Bugün “Hiçbir şey olamadım, bari öğretmen olayım.” diyenlerin değil; bugün “Öğretmen oldum, daha ne olayım!” diyenlerin günü!
Bugün yıkılan okul duvarının altında can verirken “Bana çiçek getirin, dünyanın bütün çiçeklerini buraya getirin.” diyebilenlerin günü!
Hiç düşündünüz mü, düşünmek bir sanatsa düşünmeyi öğretmek nedir acaba?
Bugün düşünmeyi öğretenlerin günü.
Tükeninceye kadar bir mum gibi etrafını aydınlatanlar,
Kültürü oluşturan; zekâyı, hayali, duyguyu işleyen; insana şekil verenler,
Mevlana’nın, Yunus’un sevgi bahçelerinden inciler, Veysel’den güller derenler,
Meriç’ten Aras’a,
Kızılırmak’tan Asi ’ye akan;
Genç yüreklere yurt sevgisini taşıyan,
Bayrak bayrak yürekler.
Samsun’da, Erzurum’da, Sivas’ta,
Sakarya’da, İzmir’de, Ulus’ta
Tükenmeyen Mustafa Kemal’ler!
Uzun ve çetin bir yol…
Çocuk cıvıltısı, zil sesi ve tebeşir tozuna sevdalı bir yolcu…
Toplumların en büyük zenginlik kaynakları, yeraltı ve yerüstü kaynakları, ekonomileri ve sanayileri değil, insan kaynağıdır.
İnsan kaynaklarını, kaliteli, nitelikli ve verimli hale getiren ise eğitimdir. Eğitimin temel unsuru da öğretmenlerdir. Öğretmenler geleceğimizin manevi mimarlarıdır. Bu yüzden, eğitim sistemi ile her türlü konuyu siyaset üstü, milli ve bilimsel olarak ele almak gerekir.
Bugün dünyada başarılı ülkelere baktığımızda ki bunlar Kanada, Finlandiya, Litvanya ve Güney Kore önce eğitim alanında reformlar yapmışlar. Eğitim alanında reforma öncelikle öğretmen eğitimine büyük önem vererek başlamışlar.

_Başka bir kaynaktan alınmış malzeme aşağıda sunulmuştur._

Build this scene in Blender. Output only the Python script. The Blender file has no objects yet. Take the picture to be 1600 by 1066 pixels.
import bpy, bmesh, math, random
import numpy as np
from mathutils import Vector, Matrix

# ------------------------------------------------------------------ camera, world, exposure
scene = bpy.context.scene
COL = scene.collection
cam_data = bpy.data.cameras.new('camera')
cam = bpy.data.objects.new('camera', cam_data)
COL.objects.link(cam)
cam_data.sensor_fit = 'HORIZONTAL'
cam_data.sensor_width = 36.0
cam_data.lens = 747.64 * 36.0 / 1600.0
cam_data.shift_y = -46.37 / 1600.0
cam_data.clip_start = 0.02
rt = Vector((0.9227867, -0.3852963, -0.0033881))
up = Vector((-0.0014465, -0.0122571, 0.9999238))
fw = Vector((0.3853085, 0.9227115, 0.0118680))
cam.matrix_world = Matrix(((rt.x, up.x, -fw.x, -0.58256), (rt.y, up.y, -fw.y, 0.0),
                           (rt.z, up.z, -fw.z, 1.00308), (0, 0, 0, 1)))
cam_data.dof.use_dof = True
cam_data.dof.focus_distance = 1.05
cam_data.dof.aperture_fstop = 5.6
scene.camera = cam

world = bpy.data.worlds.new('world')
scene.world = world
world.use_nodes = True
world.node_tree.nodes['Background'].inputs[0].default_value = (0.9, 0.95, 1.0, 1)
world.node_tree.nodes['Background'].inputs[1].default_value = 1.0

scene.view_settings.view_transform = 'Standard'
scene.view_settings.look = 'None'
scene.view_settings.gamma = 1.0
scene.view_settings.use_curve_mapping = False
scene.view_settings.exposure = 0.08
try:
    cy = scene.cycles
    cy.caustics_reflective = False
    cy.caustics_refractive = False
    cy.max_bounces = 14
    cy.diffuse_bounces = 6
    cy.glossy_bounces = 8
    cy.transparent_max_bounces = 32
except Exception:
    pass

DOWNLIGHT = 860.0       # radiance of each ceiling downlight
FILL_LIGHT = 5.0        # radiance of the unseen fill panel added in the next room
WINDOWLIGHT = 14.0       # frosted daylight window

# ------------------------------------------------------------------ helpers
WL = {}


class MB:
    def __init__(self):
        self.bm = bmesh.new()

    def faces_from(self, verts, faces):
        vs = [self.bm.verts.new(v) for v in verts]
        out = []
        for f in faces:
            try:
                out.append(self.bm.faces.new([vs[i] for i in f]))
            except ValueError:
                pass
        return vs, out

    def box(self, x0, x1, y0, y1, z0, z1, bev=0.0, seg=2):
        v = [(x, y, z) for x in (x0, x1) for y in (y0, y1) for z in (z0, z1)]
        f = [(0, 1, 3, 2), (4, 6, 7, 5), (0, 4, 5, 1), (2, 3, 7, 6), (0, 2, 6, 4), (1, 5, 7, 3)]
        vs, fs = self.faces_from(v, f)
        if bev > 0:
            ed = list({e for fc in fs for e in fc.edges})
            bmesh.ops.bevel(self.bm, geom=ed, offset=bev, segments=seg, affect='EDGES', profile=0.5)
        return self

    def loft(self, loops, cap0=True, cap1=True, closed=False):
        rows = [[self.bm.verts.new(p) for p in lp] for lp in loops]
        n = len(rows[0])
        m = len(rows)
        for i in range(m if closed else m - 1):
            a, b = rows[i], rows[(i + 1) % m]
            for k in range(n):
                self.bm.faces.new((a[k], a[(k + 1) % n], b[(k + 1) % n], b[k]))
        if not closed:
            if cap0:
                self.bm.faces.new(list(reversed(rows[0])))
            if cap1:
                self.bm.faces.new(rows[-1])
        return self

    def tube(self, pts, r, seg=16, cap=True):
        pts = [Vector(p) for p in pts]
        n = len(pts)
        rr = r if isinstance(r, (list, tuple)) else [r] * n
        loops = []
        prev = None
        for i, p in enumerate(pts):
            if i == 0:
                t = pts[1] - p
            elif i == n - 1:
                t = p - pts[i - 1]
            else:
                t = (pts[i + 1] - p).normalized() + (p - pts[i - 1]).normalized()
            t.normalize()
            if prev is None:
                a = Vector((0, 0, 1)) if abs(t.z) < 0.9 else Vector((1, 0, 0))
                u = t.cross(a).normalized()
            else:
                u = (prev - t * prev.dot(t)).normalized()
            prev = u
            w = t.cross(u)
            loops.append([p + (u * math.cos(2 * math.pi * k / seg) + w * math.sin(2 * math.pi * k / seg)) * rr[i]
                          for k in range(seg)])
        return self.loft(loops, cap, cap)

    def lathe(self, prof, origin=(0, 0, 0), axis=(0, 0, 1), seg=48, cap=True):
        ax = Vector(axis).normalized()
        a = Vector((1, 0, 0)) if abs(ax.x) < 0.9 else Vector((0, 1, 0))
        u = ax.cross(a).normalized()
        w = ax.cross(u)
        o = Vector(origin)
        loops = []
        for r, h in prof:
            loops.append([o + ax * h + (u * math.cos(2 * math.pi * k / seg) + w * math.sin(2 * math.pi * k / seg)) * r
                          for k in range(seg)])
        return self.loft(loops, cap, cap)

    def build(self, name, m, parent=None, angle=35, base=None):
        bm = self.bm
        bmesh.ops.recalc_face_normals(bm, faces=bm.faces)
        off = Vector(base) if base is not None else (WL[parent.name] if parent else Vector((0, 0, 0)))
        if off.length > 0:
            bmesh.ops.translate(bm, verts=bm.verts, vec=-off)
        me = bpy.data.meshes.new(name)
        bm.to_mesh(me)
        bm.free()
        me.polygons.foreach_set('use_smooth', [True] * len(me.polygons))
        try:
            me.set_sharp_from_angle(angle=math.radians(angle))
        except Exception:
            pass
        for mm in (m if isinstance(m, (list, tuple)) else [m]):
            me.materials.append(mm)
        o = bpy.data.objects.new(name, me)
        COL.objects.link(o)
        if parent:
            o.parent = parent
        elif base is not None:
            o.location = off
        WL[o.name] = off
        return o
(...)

Biz de ülke olarak çağdaş uygarlık seviyesinin üzerine çıkmak istiyorsak idealist, fedakâr ve donanımlı öğretmenler yetiştirerek ulaşabiliriz. Bir ülkenin eğitimdeki başarısı, öğretmen kadrosunun kalitesi kadardır. Bu nedenle öğretmenin yetiştirilmesine, geliştirilmesine ve motive edilmesine büyük önem verilmelidir.
Şu anda öğretmenlerimiz yaklaşık kırk yıldır YÖK’e bağlı Eğitim, Fen Edebiyat, İlahiyat, Güzel Sanatlar Fakülteleri ve Spor Akademileri ve Konservatuarlardan yetişmektedir. Bu kurumlardan yetişen öğretmenlerimiz kendi alan bilgisi bakımından yeterli eğitimi almış olsalar bile en önemli unsur olan öğretmenlik ruhunu kazandıran mesleki staj ve pedagojik formasyon bakımından yeterli donanımı kazanamamaktadır.
Şu anki öğretmen yetiştirme sistemi mutlaka değiştirilmelidir. Geçmişte olduğu gibi mesleki dayanışmayı ve öğretmenlik ruhunu güçlendirecek mümkünse yatılılık esasına dayalı okullara dönülmelidir. Yine bu okullar Milli Eğitime bağlanmalı ve ihtiyaca göre öğretmen yetiştirilmelidir.
Geleceğimize güvenle bakmak istiyorsak yeni nesilleri yetiştiren öğretmenlerimize layık oldukları değeri vermeli, gerekli saygı ve özeni göstermeliyiz.
Öğretmenlerimizin Öğretmenler Günü kutlu olsun.